R v DK
[2008] NSWCCA 249
•8 October 2008
New South Wales
Court of Criminal Appeal
CITATION: R v DK [2008] NSWCCA 249 HEARING DATE(S): 8 October 2008
JUDGMENT DATE:
8 October 2008JUDGMENT OF: Hodgson JA at [1], [8]; Kirby J at [6]; Hislop J at [7] EX TEMPORE JUDGMENT DATE: 8 October 2008 DECISION: Application for leave to appeal is refused. CATCHWORDS: CRIMINAL LAW – Application for leave to appeal – Refusal by trial judge to sever one count from others in the indictment – Whether possible error shown. LEGISLATION CITED: Criminal Code Act 1995 s 134.2.1; s 400.4.1 CATEGORY: Principal judgment FILE NUMBER(S): CCA 2008/00006219 COUNSEL: W G ROSER SC (Applicant)
S BUCHEN (Crown)SOLICITORS: Barrak Lawyers (Applicant)
Commonwealth Director of Public Prosecutions (Crown)
LOWER COURT JURISDICTION: District Court LOWER COURT FILE NUMBER(S): 2008/11/0336 LOWER COURT JUDICIAL OFFICER: Toner DCJ LOWER COURT DATE OF DECISION: 30 September 2008
CCA 2008/00006219
WEDNESDAY 8 OCTOBER 2008HODGSON JA
KIRBY J
HISLOP J
1 HODGSON JA: This is an application for leave to appeal from a refusal by Toner DCJ to sever count three from an indictment under which the applicant is charged on three counts. The first two counts charge the applicant with the offences of obtaining a financial advantage by deception, contrary to s 134.2.1 of the Criminal Code Act 1995. The third count charges the applicant with dealing with the proceeds of crime where the amount exceeds $100,000, contrary to s 400.4.1 of the Criminal Code Act 1995.
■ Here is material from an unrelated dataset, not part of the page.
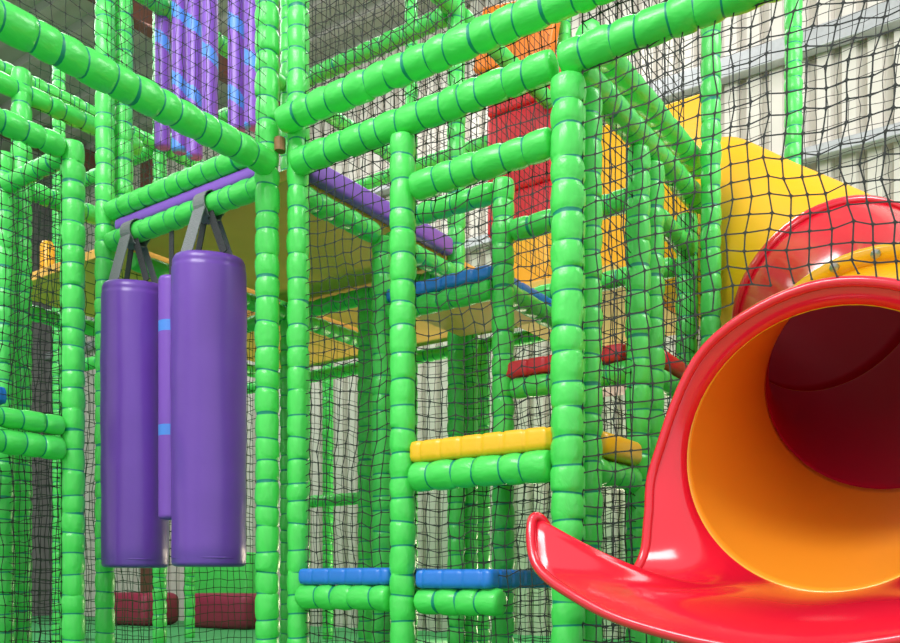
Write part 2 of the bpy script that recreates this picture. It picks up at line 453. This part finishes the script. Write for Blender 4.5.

2 The complaint of the applicant goes essentially to two matters. Firstly, whether the different counts can appropriately be included in the one indictment, on the basis that according to the applicant they cannot be said to arise out of the same set of circumstances. Secondly, it is said that evidence admissible in relation to count three might be improperly used by the jury in relation to counts one and two. There is a further complaint that the combination of these counts might unfairly deprive the applicant of lines of defence that he might otherwise follow.
3 In my opinion, on all of these matters there is no reasonable possibility shown of error in the decision of the primary judge. In the circumstances of the case as set out inter alia in the outline of submissions for the Crown, I see no reason for disagreeing with the primary judge’s view that the alleged offences do arise out of the same set of circumstances. I think there is good reason for considering that evidence relevant to each of the three counts will be relevant and admissible in relation to other counts. If there is any particular evidence in relation to some of the counts that is not admissible in relation to other counts, then I do not think there is any reason to think that that cannot be dealt with by appropriate directions.
4 In the circumstances where the claim in relation to unfair deprivation of lines of defence is not supported by any evidence, I see no reason to disagree with the primary judge’s view on that matter either.
5 For those reasons, in my opinion this is not a case in which leave to appeal should be granted, and I would refuse the application for leave to appeal.
6 KIRBY J: I agree.
7 HISLOP J: I also agree.
8 HODGSON JA: That will be the order of the court: the application for leave to appeal is refused.